We were encouraged to buy bear spray which looks like shaving cream but costs a lot more, fifty dollars

a shot.

We asked another ranger if the killer bear had been captured yet. She told us that the bear was running free about a mile south and chances of us being harmed by her were small. She added, “before this incident no one had been killed by a bear in the past 25 years.” I told Francesca I was going to do my Yellowstone hiking in the parking

lots.


Yellowstone and Grand Tetons National Parks are next to each other. Grand Tetons has a couple of beautiful lakes and a line of jagged mountains lining their western shores. They look like a collection of Madonna’s 1980’s pointy bras lined up together. In fact, “Grand Tetons” is French for “Madonna’s 1980’s pointy bras”. Here Pi and I are testing Jenny Lake’s 52 degree water.


Yellowstone is hot. So hot that steaming geysers shoot up all over. Pools of blue, languid water invite you for a swim surrounded by warning signs that say, “jump in and you’ll be boiled alive”.

Despite the killer pools and the doing-what-comes-naturally killer bear there are many other animals in Yellowsotone who don’t kill people. We saw chipmunks, elk, wolves and a herd of buffalo blocking the road. We saw them from our campsites, on hikes or by roaming around in our Toyota.

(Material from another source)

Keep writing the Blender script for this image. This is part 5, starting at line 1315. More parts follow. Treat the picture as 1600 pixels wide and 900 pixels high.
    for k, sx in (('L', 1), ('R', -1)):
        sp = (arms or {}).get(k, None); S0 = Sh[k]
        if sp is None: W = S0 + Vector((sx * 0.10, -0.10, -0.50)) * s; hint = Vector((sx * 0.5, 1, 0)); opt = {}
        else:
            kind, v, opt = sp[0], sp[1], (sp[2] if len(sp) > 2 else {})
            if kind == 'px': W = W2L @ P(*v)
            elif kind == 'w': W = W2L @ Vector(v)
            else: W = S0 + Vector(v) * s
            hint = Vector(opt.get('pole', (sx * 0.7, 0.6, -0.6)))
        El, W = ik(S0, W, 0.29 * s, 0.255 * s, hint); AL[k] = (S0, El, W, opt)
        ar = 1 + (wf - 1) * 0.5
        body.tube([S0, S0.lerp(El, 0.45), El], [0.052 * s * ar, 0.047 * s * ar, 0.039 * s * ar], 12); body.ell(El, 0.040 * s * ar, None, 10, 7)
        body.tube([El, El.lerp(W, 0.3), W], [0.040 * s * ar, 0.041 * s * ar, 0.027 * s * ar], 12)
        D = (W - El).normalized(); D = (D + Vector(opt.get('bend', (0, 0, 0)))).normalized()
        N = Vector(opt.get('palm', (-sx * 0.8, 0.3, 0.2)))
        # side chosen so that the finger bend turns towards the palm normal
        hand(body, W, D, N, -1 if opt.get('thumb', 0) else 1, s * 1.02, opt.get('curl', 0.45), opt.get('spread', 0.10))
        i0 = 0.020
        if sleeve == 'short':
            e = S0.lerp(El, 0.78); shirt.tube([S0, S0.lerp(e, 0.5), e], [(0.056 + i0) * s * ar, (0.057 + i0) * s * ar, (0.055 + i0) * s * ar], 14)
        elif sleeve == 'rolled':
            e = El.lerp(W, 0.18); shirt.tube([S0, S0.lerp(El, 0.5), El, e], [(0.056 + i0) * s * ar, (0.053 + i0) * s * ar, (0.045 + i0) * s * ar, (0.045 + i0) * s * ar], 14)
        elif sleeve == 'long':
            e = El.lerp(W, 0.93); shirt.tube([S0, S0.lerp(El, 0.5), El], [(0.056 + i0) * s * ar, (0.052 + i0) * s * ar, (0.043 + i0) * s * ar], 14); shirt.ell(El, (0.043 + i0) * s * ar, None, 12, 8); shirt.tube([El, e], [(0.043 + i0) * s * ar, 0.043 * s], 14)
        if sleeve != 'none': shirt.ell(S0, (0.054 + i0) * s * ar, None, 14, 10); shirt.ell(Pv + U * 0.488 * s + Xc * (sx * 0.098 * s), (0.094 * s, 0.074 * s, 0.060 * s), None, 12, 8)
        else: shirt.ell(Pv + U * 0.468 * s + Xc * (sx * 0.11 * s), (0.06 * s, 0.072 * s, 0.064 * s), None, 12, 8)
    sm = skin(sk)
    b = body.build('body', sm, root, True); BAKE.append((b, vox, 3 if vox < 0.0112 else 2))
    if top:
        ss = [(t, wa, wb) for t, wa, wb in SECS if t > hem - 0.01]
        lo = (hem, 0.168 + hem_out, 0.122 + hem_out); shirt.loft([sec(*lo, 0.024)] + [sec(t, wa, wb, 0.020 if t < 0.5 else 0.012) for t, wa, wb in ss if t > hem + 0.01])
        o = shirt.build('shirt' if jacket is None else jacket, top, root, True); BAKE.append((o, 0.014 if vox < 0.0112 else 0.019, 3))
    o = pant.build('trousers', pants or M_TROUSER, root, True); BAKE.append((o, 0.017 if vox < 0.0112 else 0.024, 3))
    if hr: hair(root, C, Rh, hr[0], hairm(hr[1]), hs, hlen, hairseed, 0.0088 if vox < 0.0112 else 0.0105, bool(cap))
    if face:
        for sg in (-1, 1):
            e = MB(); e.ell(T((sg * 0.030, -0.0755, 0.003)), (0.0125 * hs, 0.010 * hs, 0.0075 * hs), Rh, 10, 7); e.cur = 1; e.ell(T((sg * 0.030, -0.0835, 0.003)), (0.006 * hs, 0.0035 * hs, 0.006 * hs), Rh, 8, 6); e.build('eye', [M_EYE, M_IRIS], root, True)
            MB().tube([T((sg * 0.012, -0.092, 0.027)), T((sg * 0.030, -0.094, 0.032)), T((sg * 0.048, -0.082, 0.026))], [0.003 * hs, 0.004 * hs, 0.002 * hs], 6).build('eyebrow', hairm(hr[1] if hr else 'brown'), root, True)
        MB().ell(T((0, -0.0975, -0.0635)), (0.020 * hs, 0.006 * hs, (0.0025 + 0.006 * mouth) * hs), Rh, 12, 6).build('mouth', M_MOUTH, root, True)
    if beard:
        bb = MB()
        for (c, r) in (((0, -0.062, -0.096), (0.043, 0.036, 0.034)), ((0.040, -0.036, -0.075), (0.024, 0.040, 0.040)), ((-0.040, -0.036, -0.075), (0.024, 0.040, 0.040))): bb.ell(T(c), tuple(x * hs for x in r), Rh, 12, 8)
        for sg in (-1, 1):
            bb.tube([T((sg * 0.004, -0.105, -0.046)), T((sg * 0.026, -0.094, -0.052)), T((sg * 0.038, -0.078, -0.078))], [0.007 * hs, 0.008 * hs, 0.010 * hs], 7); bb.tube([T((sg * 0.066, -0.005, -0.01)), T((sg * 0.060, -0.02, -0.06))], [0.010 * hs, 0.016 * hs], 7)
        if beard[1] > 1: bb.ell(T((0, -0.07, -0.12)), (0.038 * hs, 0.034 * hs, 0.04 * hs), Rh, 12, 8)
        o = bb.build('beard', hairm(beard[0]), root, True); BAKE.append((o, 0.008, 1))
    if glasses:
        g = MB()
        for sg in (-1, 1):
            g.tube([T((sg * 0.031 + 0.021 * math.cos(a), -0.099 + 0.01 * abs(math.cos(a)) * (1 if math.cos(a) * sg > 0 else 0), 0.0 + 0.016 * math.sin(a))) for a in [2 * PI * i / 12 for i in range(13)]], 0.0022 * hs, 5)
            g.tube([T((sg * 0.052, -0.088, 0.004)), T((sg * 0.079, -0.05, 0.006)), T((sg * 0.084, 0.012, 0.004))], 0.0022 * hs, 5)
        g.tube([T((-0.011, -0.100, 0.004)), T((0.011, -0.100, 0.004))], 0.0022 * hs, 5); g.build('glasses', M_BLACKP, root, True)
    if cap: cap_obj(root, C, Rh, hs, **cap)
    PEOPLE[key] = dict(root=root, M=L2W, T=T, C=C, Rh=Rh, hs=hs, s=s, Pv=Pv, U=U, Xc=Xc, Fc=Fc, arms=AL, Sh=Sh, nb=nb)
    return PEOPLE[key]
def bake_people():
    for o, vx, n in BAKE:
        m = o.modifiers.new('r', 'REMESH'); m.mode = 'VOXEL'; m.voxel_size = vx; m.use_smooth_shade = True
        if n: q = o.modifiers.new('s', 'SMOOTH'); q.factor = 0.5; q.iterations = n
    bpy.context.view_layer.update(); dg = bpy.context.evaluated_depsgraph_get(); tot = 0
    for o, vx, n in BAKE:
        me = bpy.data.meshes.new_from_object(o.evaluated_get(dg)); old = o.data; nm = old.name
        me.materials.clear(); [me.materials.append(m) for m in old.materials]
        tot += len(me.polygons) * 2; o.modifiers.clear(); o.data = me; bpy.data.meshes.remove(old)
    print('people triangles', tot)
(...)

On the last day I took my bride to see the most fantastic thing I had witnessed there 30 years ago, Mammoth Hot Springs. “I can’t wait to show it to you”, I told Francesca, “It’s like a gleaming, dripping wedding cake as big as a football field. When we rounded the corner to see it, the sparkling white wedding cake was no more. It was the grey corpse of the former natural wonder. The spring had died off twenty years ago leaving a smoking, hulking mass with little visual appeal. A ranger told us, “things change, geysers and springs come and go, this one’s been dying for a but new one will probably come up.”


The big attraction now in Mammoth Springs are the elk. They are everywhere chomping on the grass and posing for pictures. I almost got busted by a ranger for getting to close for this picture.

In a visitor center we noticed a pamphlet for an musical event nearby. We said, “To heck with the Killer Bear and her friends, we’re going to the Montana Fold Festival!”. To get there we followed the Yellowstone River north. We learned that it is the longest untamed (un-dammed) river in the U.S. Three hours later we were in Butte (not pronounced “butt”), Montana. The town touts itself as once being “The richest hill in the world”. It’s all about copper mining and they’ve pulled $45 billion of it out of the ground over the last 100 years. The land around it is scarred by huge, deep, mining pits.